* **EXERCISE INSTRUCTIONS**
Each line that holds the word "script" should be returned.

___

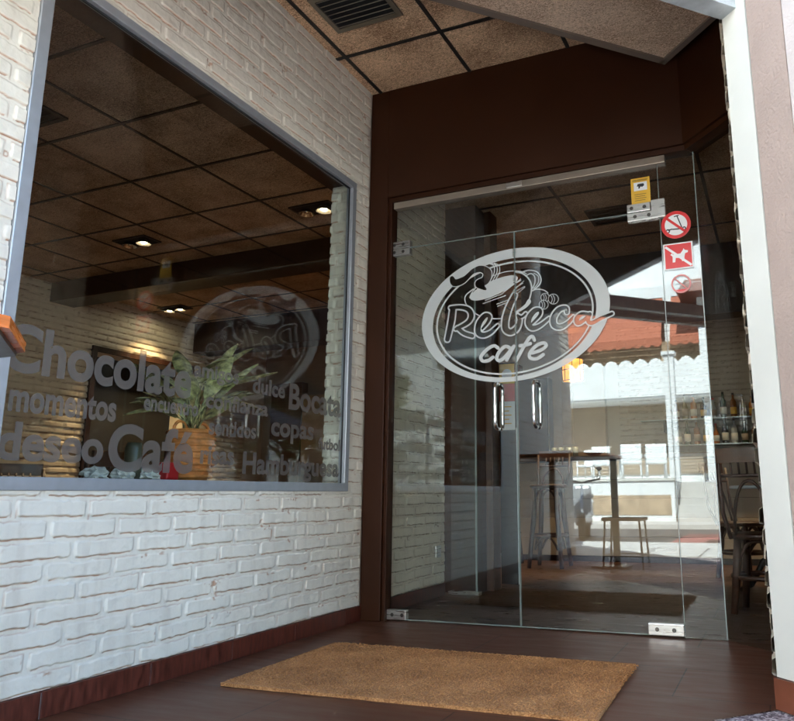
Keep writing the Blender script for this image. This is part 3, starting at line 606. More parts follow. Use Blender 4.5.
    # solid script
    for s_ in ([(300, 222), (270, 205), (215, 235), (168, 290), (180, 325), (225, 322), (262, 296)], [(395, 222), (360, 210), (310, 255), (292, 305), (318, 322), (365, 285), (425, 212)], [(428, 208), (400, 265), (372, 318)],
               [(592, 160), (575, 130), (545, 150), (500, 225), (450, 318)], [(478, 205), (520, 200), (560, 188)], [(575, 262), (640, 240), (685, 205), (660, 182), (600, 210), (555, 265), (560, 302), (610, 308), (662, 275)]):
        solid(C_(s_), 1.7)
    def tof(x, y):
        p = hit(x, y, 1, DY); return Vector((p.x, DY-.0012, p.z))
    contour_mesh(Fd, xs, ys, tof, 'logo_vinyl', 'vinyl', doors, JX)
logo()

# ------------------------------------------------------------------ stickers
def sticker(name, cx, cz, label, shapes):
    """shapes: list of (material, polygon points x,z, layer)"""
    t = thing(name, (cx, DY-.002, cz), label, 'sticker')
    for nm_, m, polys, k in shapes:
        b = MB()
        for P_ in polys:
            n = len(P_); y_ = DY-.0012-.0006*k
            vs = [(cx+x, y_, cz+z) for x, z in P_]+[(cx+x, y_+.0005, cz+z) for x, z in P_]
            b.add(vs, [list(range(n)), list(range(n, 2*n))[::-1]]+[[i, n+i, n+(i+1) % n, (i+1) % n] for i in range(n)])
        b.build(nm_, m, t)
    return t
def circ(r, n=40, cx=0, cz=0): return [(cx+r*math.cos(2*math.pi*i/n), cz+r*math.sin(2*math.pi*i/n)) for i in range(n)]
def ringq(r0, r1, n=48, cx=0, cz=0): return [[(cx+r*math.cos(a), cz+r*math.sin(a)) for r, a in ((r0, 2*math.pi*i/n), (r1, 2*math.pi*i/n), (r1, 2*math.pi*(i+1)/n), (r0, 2*math.pi*(i+1)/n))] for i in range(n)]
def barq(x0, z0, x1, z1, w_):
    d = Vector((x1-x0, z1-z0)).normalized(); n = Vector((-d.y, d.x))*w_/2; return [(x0-n.x, z0-n.y), (x1-n.x, z1-n.y), (x1+n.x, z1+n.y), (x0+n.x, z0+n.y)]
sticker('no_scooter_sign', -.405, 2.135, 'round red and white sticker crossing out a black kick scooter', [
 ('sign_face', 'signw', [circ(.079)], 0),
 ('scooter_symbol', 'signb', [barq(-.02, -.024, .032, -.026, .007), barq(.008, .05, .03, -.02, .006), barq(-.008, .048, .018, .052, .006), barq(-.045, -.026, -.02, -.022, .007)]+ringq(.006, .012, 16, -.045, -.031)+ringq(.005, .011, 16, .042, -.027), 1),
 ('red_ring', 'signred', ringq(.06, .079)+[barq(-.047, .042, .047, -.045, .014)], 2)])
dog = [(-.042, .012), (-.032, .02), (-.028, .012), (.012, .014), (.026, .032), (.03, .041), (.034, .032), (.052, .026), (.05, .016), (.036, .012), (.032, -.004), (.03, -.03), (.018, -.03), (.016, -.012), (-.014, -.008), (-.018, -.032), (-.032, -.032), (-.03, -.002), (-.034, .006)]
sticker('no_dogs_sign', -.403, 1.955, 'square red sticker with a white dog under a white diagonal bar', [
 ('sign_border', 'signw', [[(-.078, -.072), (.078, -.072), (.078, .076), (-.078, .076)]], 0), ('sign_face', 'signred', [[(-.070, -.065), (.070, -.065), (.070, .069), (-.070, .069)]], 1),
 ('dog_symbol', 'signw', [dog[::-1]], 2), ('diagonal_bar', 'signw', [barq(-.066, .06, .066, -.058, .013)], 2.5)])
sticker('no_smoking_sign', -.398, 1.80, 'small faded pink ring sticker with a thin cigarette, lowest of the three prohibition stickers', [
 ('sign_ring', 'pinkred', ringq(.043, .052)+[barq(-.031, .031, .031, -.031, .007)], 1), ('cigarette_symbol', 'signb', [barq(-.03, .0, .022, .002, .003)], 0), ('red_arc', 'signred', [[(.05*math.cos(R(a)), .05*math.sin(R(a))) for a in range(220, 325, 8)]], 0)])
yc = sticker('camera_sign', -.585, 2.365, 'yellow video surveillance sticker on the transom glass above the right hinge', [
 ('sign_face', 'signy', [[(-.053, -.078), (.053, -.078), (.053, .078), (-.053, .078)]], 0), ('sign_panel', 'signw', [[(-.037, .002), (.037, .002), (.037, .052), (-.037, .052)]], 1),
 ('camera_symbol', 'signb', [[(-.02, .028), (.012, .022), (.022, .03), (.018, .042), (-.014, .042)], [(-.012, .014), (-.004, .014), (0, .026), (-.01, .028)]], 2),
 ('small_print', 'signb', [barq(-.035, -.02-k*.012, .03-.006*(k % 2), -.02-k*.012, .0022) for k in range(4)], 1)])
text_mesh('ZONA VIDEOVIGILADA', yc, 'heading', 'signb', .085, .010, (-.628, DY-.0025, 2.424), (1, 0, 0), (0, 0, 1), (0, -1, 0))

# ------------------------------------------------------------------ pillar, stucco building at right
pl = thing('entrance_pillar', (-.06, 2.7, 0), 'white plastered pillar with rough brick edge and red brown skirting at the right', 'pillar')
q0 = Vector((-.058, 2.70)); dP = Vector((1, -1)).normalized(); q1 = q0+dP*.122
m_ = MB(); m_.prism([tuple(q0), tuple(q1), (q1.x+.35, q1.y+.35), (-.045, 3.15), (-.045, 2.72)], .10, 3.0); m_.build('plaster_face', 'plaster', pl)
brick_relief('rough_brick_side', (-.056, 2.70, .10), (0, 1, 0), (0, 0, 1), (-1, 0, 0), .86, 3.23, 'brick_in', pl, du=.01, dv=.005, seed=77, depth=.015, pitch=.24)
box('side_core', (-.05, 3.1, 0), (.4, 3.56, 3.33), 'brick_in', pl)
q0s = q0+Vector((-.012, -.004)); m_ = MB(); m_.prism([tuple(q0s), tuple(q0s+dP*.16), tuple(q0s+dP*.16+Vector((.1, .1))), (-.07, 3.55), ], 0, .098); m_.build('skirting', 'skirt2', pl)
sb = thing('stucco_building', (.6, 2.3, 0), 'pink stucco corner of the neighbouring building at the right edge', 'building')
q2 = q1+dP*.006; q3 = q2+dP*.162
m_ = MB(); m_.prism([tuple(q1-Vector((-.012, -.012))), tuple(q2+Vector((.004, .004))), (q2.x+.3, q2.y+.3), (q1.x+.3, q1.y+.3)], 0, 3.4); m_.build('rubber_joint', 'pipe', sb)
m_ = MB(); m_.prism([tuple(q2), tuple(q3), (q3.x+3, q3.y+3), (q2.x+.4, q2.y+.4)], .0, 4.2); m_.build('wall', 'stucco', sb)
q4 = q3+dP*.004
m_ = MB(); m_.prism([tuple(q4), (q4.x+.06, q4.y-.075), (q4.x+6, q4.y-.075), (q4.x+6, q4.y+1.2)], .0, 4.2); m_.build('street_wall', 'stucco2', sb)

# ------------------------------------------------------------------ doormat
dm = thing('doormat', (-1.3, 2.7, 0), 'worn brown coir doormat on the tiles before the glass doors', 'doormat')
m_ = MB(); rg = random.Random(3)
def wav(a, b, n=40): return [(a[0]+(b[0]-a[0])*i/n+rg.uniform(-.002, .002), a[1]+(b[1]-a[1])*i/n+rg.uniform(-.002, .002)) for i in range(n)]
cs = [(-2.03, 2.31), (-.585, 2.345), (-.61, 3.13), (-2.05, 3.10)]
m_.prism(wav(cs[0], cs[1])+wav(cs[1], cs[2])+wav(cs[2], cs[3])+wav(cs[3], cs[0]), .001, .013); m_.build('bristle_pad', 'coir', dm)
bs = []; fsx = []
for k in range(26000):
    x = rg.uniform(-2.03, -.59); y = rg.uniform(2.33, 3.11); a = rg.uniform(0, 6.28); l = rg.uniform(.006, .014); hh = rg.uniform(.002, .006); c_, s_ = math.cos(a)*l/2, math.sin(a)*l/2
    n = len(bs); bs += [(x-c_, y-s_, .0125), (x+c_*.6-s_*.15, y+s_*.6+c_*.15, .0125), (x+c_, y+s_, .0125+hh)]; fsx.append((n, n+1, n+2))
m_ = MB(); m_.add(bs, fsx); tag(m_.build('loose_bristles', 'coir', dm), kind='stuff')

# ================================================================== INTERIOR
ZI = 3.0; SX = XW-.16
ic = MB(); ic.box((-7.3, -.9, ZI), (SX-.001, 9.2, ZI+.05)); o1 = struct(ic.build('dining_ceiling', 'board_in'))
gr = MB(); k = -3.625-.645*5
xs_ = [-3.625+.645*i for i in range(-5, 2)]; ys_ = [2.94+.645*i for i in range(-5, 4)]
for x in xs_: gr.box((x-.010, -.85, ZI-.006), (x+.010, 5.13, ZI-.0005))
for y in ys_: gr.box((-7.1, y-.010, ZI-.007), (SX-.02, y+.010, ZI-.001))
for x in xs_: gr.box((x-.010, 5.4, ZI-.006), (x+.010, 9, ZI-.0005))
for y in [5.84+.645*i for i in range(5)]: gr.box((-7.1, y-.010, ZI-.007), (-2.5, y+.010, ZI-.001))
gr.build('ceiling_grid', 'grid', o1)
ic = MB(); ic.box((SX, DY+.12, ZI), (3.2, 9.2, ZI+.05)); o2 = struct(ic.build('hall_ceiling', 'board_in'))
gr = MB()
for x in (-2.54+1.1, -.34, .76, 1.86): gr.box((x-.012, DY+.13, ZI-.006), (x+.012, 6.7, ZI-.0005))
for y in (5.08, 6.18): gr.box((XW, y-.012, ZI-.007), (3.1, y+.012, ZI-.001))
gr.build('ceiling_grid', 'grid', o2)
grille('hall_vent', -1.13, 5.62, ZI-.002, .36, .36, 'small dark square vent in the ceiling behind the glass doors', 5, 'grid')
grille('dining_vent', -4.12, 2.62, ZI-.002, .5, .3, 'dark vent in the dining room ceiling seen through the top left of the window', 6, 'grid')

bw = thing('dining_room_wall', (-7.15, 6, 0), 'cream brick rear wall of the dining room with a black doorway, seen through the shop window', 'wall')
brick_relief('brickwork', (-7.15, 4.0, 0), (0, 1, 0), (0, 0, 1), (1, 0, 0), 4.3, 3.0, 'brick_in', bw, hole=(1.76, 3.16, -1, 2.36), du=.02, dv=.0085, seed=21, depth=.016)
m_ = MB(); m_.box((-7.4, -.9, 0), (-7.16, 5.76, 3)); m_.box((-7.4, 7.16, 0), (-7.16, 9.2, 3)); m_.box((-7.4, 5.76, 2.36), (-7.16, 7.16, 3)); m_.box((-7.3, -1.1, 0), (SX, -.9, 3.4)); m_.build('wall_core', 'brick_in', bw)
box('doorway_void', (-7.9, 5.7, 0), (-7.41, 7.2, 2.5), 'black', bw)
m_ = MB(); m_.box((-7.15, 5.70, 0), (-7.11, 5.76, 2.42)); m_.box((-7.15, 7.16, 0), (-7.11, 7.22, 2.42)); m_.box((-7.15, 5.76, 2.36), (-7.11, 7.16, 2.42)); m_.build('door_frame', 'dbrown', bw)
be = thing('ceiling_beam', (-4.8, 5.2, 2.9), 'dark brown box beam across the dining room ceiling', 'beam')
MB().bbox((-7.13, 5.13, 2.79), (SX-.02, 5.42, ZI-.001), .006).build('beam_casing', 'dbrown', be)
be2 = thing('ceiling_beam', (-4.4, 7.2, 2.85), 'second black ceiling beam deeper in the dining room, behind the first', 'beam')
MB().bbox((-7.13, 7.2, 2.6), (SX-.4, 7.5, ZI-.001), .006).build('beam_casing', 'dbrown', be2)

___

* **RESULT**
Keep writing the Blender script for this image. This is part 3, starting at line 606. More parts follow. Use Blender 4.5.
    # solid script